In practice, the Kerry plan would mean cutting Social Security benefits by
about 80 percent for those whose benefits are reduced, says Martin Feldstein,
chairman of the Council of Economic Advisers under President Reagan.

Here's why:

O Anyone who turns 65 this year and who has always paid the maximum
Social Security tax would have paid total taxes from age 21 to 65 of
$82,066; such a new retiree would now be entitled to annual benefits of
about $22,000, an amount that would rise with the price level.

O With an expected remaining life of 17 years and a 2 percent inflation
rate, this retiree would receive $440,000 by age 82; to limit the
expected benefit to the $82,066 paid in lifetime taxes, the Kerry plan
would require cutting the benefit by 80 percent, thus lowering the
annual benefit from $22,000 to only $4,100.

Kerry has not said which "high income" retirees would be hit by these drastic
cuts.
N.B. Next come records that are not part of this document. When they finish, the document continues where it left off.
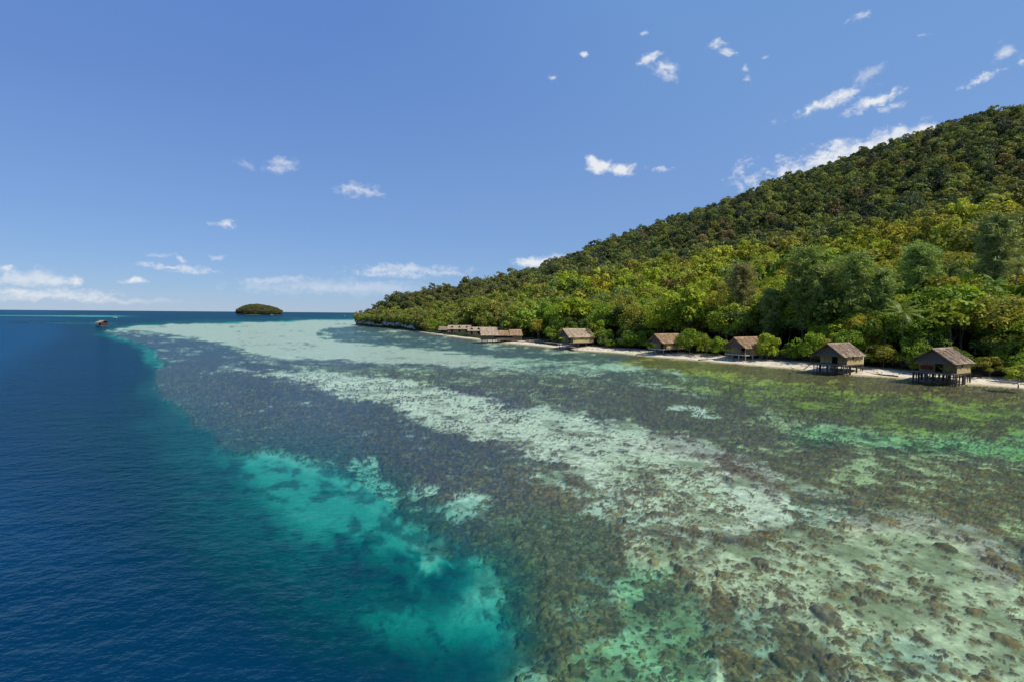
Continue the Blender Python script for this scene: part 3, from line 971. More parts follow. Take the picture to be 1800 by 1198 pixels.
def casuarina_crown(name, H, R, mat, n=150):
    """plumes of fine drooping needles on ascending branches"""
    parts = []
    for k in range(n):
        t = (k + rng.random()) / n
        z0 = H * (.22 + .74 * t)
        az = rng.random() * 2 * np.pi
        prof = math.sin(math.pi * min(1, .12 + .88 * (1 - t) ** .75)) ** .6 if t > .1 else .75
        l = R * (.35 + .65 * rng.random()) * max(prof, .25)
        m = 46
        s = rng.random(m) ** .7
        ca, sa = math.cos(az), math.sin(az)
        rise = rng.uniform(.25, .8)
        c = np.stack([l * s * ca, l * s * sa, z0 + rise * l * s - .25 * l * s * s], 1) + rng.normal(size=(m, 3)) * np.array([.30, .30, .28])
        dirv = np.stack([np.full(m, ca * .5), np.full(m, sa * .5), np.full(m, .15)], 1) + rng.normal(size=(m, 3)) * .6
        dirv[:, 2] -= .15
        dirv /= np.linalg.norm(dirv, axis=1)[:, None]
        b = np.cross(dirv, rng.normal(size=(m, 3)))
        b /= np.linalg.norm(b, axis=1)[:, None]
        ln = (.9 + .7 * rng.random(m))[:, None]
        wd = .085
        v = np.stack([c - dirv * ln * .5, c - b * wd, c + dirv * ln * .5, c + b * wd], 1).reshape(-1, 3)
        parts.append((v, np.arange(4 * m).reshape(m, 4), np.repeat(np.clip(rng.random(m) * .6 + .4 * rng.random(), 0, 1), 4)))
    v, f, a = merge(parts)
    return mesh_np(name, v, f, mat, {'vary': a})


def casuarina_trunk(name, H, r, mat):
    b = MB()
    b.tube([(0, 0, -.5), (.1, 0, H * .3), (-.1, .1, H * .65), (0, 0, H * .95)], [r * 1.3, r, r * .6, r * .12], 7)
    for k in range(16):
        z = H * (.25 + .04 * k)
        az = rnd.random() * 6.28
        l = H * .14 * (1.2 - .04 * k)
        b.tube([(0, 0, z), (l * .6 * math.cos(az), l * .6 * math.sin(az), z + l * .45), (l * math.cos(az), l * math.sin(az), z + l * .8)], [r * .3, r * .2, r * .06], 5)
    return b.mesh(name, mat, True)


# prototypes of near trees
BROAD = []
for i in range(9):
    H = 11.0 + 2.5 * rng.random()
    R = H * rng.uniform(.33, .44)
    base = H * rng.uniform(.22, .38)
    big = i >= 6
    cm, cs = crown_mesh('crown', H, R, base, int(rng.integers(20, 30)), 150 if not big else 95, .50 if not big else .85, M_LEAF, jitter=.55 if not big else .75, asp=1.7 if not big else 1.25)
    BROAD.append((cm, limb_mesh('trunk', H, .2 + .06 * rng.random(), cs, M_BARK, base, lean=rng.normal() * .4)))
BUSH = []
for i in range(6):
    H = 3.6 + 1.4 * rng.random()
    R = H * rng.uniform(.55, .75)
    cm, cs = crown_mesh('crown', H, R, .25, int(rng.integers(16, 24)), 110, .36, M_LEAF, rc=(.22, .46), asp=1.6, jitter=.8, shape=.75)
    BUSH.append((cm, limb_mesh('stem', H, .09, cs, M_BARK, .5, count=8)))
PALMS = []
for i in range(4):
    H = rng.uniform(7.5, 11.5)
    lean = rng.normal() * .14
    PALMS.append((palm_crown('crown', int(rng.integers(19, 25)), rng.uniform(3.1, 3.9), M_FROND), palm_trunk('trunk', H, .16, lean, M_BARK), lean * H, H))
CASU = []
for i in range(4):
    H = rng.uniform(20, 25)
    CASU.append((casuarina_crown('crown', H, H * rng.uniform(.17, .215), M_NEEDLE, 230), casuarina_trunk('trunk', H, .32, M_BARK_D)))
# bare dry shrub
def bare_shrub(name):
    b = MB()
    for k in range(26):
        az, el = rnd.random() * 6.28, rnd.uniform(.5, 1.3)
        l = rnd.uniform(1.6, 3.4)
        d = Vector((math.cos(az) * math.cos(el), math.sin(az) * math.cos(el), math.sin(el)))
        p1 = d * l * .55 + Vector((rnd.uniform(-.2, .2), rnd.uniform(-.2, .2), .1))
        b.tube([(0, 0, 0), p1, d * l], [.06, .04, .015], 4)
        for q in range(3):
            s = p1.lerp(d * l, rnd.uniform(.1, .8))
            e = s + Vector((rnd.uniform(-.7, .7), rnd.uniform(-.7, .7), rnd.uniform(.1, .8)))
            b.tube([s, e], [.028, .01], 4)
    return b.mesh(name, M_BARK, False)


def plant(name, label, cat, group, parts, x, y, z, rz, s, tint, s_z=None):
    o = thing(name, label, cat, (x, y, z), rz, group)
    o.scale = (s, s, s_z or s)
    for pname, me, off in parts:
        c = obj(pname, me, o)
        c.location = off
        c.color = (*tint, 1)
    return o


# palettes
NEAR_TINTS = [('yellow-green', (.125, .155, .014)), ('fresh green', (.090, .135, .013)), ('mid green', (.068, .105, .012)), ('dark green', (.044, .064, .012)), ('olive', (.118, .118, .018)), ('golden', (.175, .160, .020)), ('grey-green', (.086, .112, .030)), ('brownish', (.105, .085, .032))]
HUT_C = [(17.9, 162), (41.2, 137.5), (56, 120.5), (64.2, 97.5), (73.6, 84)]


def shore_s(x, y):
    return polyline_dist(np.atleast_1d(np.asarray(x, float)), np.atleast_1d(np.asarray(y, float)), SHORE)


# candidate places for trees over the whole wooded hill
cand = []
def scatter(x0, x1, y0, y1, sp):
    gx, gy = np.meshgrid(np.arange(x0, x1, sp), np.arange(y0, y1, sp))
    gx = gx.ravel() + rng.uniform(-.42, .42, gx.size) * sp
    gy = gy.ravel() + rng.uniform(-.42, .42, gy.size) * sp
    return gx, gy
gx, gy = scatter(-175, 1000, 40, 760, 5.2)
c = gx / gy
d0 = shore_depth(c)
dr = np.maximum(np.interp(c, RC, RD), d0 + 8)
in_frame = (c > SH_C[0] + .004) & (c < 1.32)
s_in = np.full(len(gx), 999.0)
m = in_frame & (gy < d0 + 60)
s_in[m] = polyline_dist(gx[m], gy[m], SHORE)
beachy = sstep(-.215, -.17, c)
ok = in_frame & (gy > d0 + .6 + 2.4 * beachy) & (s_in > .6 + 9.9 * beachy) & (gy < dr + 14)
gx, gy, c, s_in = gx[ok], gy[ok], c[ok], s_in[ok]
dist = np.hypot(gx, gy)
# far trees may stand wider
keep = (dist < 300) | (rng.random(len(gx)) < np.interp(dist, [300, 520, 900], [.95, .66, .46]))
keep |= (gx / gy < -.02)
gx, gy, c, s_in, dist = gx[keep], gy[keep], c[keep], s_in[keep], dist[keep]
near_d = np.maximum(np.interp(c, NC, ND), shore_depth(c) + 14)
upper = gy > near_d + 8                     # beyond the near rise: the darker upper forest
ri = np.where((SHQ[:, 0] / SHQ[:, 1] < -.16) & (SHQ[:, 1] > 300))[0]
ri = np.repeat(ri, 2)
ro = rng.uniform(.2, 4.5, len(ri))
rx, ry = SHQ[ri, 0] + NRM[ri, 0] * ro, SHQ[ri, 1] + NRM[ri, 1] * ro
gx, gy = np.concatenate([gx, rx]), np.concatenate([gy, ry])
c, s_in = gx / gy, np.concatenate([s_in, ro])
dist, upper = np.hypot(gx, gy), np.concatenate([upper, np.zeros(len(rx), bool)])
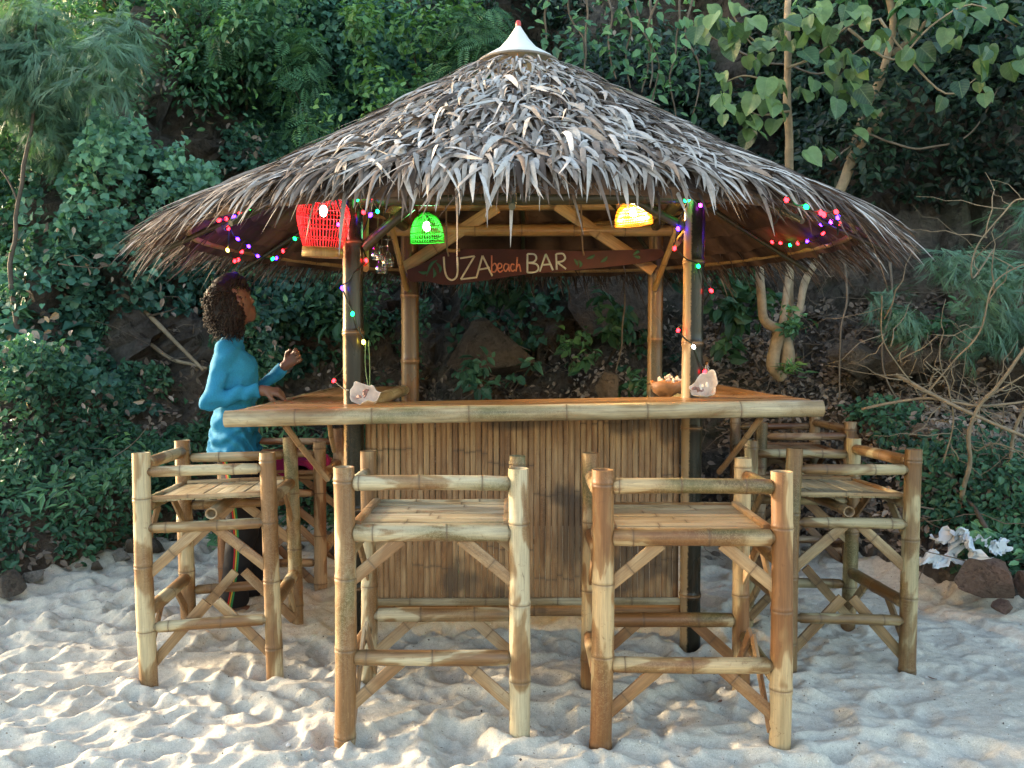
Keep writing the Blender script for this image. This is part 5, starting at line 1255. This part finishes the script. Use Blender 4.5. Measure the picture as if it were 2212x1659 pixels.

If it is limited to the same top 3 percent of income earners as the
$200,000-plus group that Kerry has targeted for an income tax increase, the
number of individuals and the cut in total Social Security outlays would be
very small. Even the 80 percent cut in benefits for that group would reduce
total Social Security outlays by less than 5 percent. A benefit cut targeted
in that way would be more of a gesture against high earners than a serious
attempt to reduce Social Security's fiscal shortfall, says Feldstein.

Source: Martin Feldstein, “Fact vs. Fancy: The Skinny On Social Security,”
Wall Street Journal, August 17, 2004.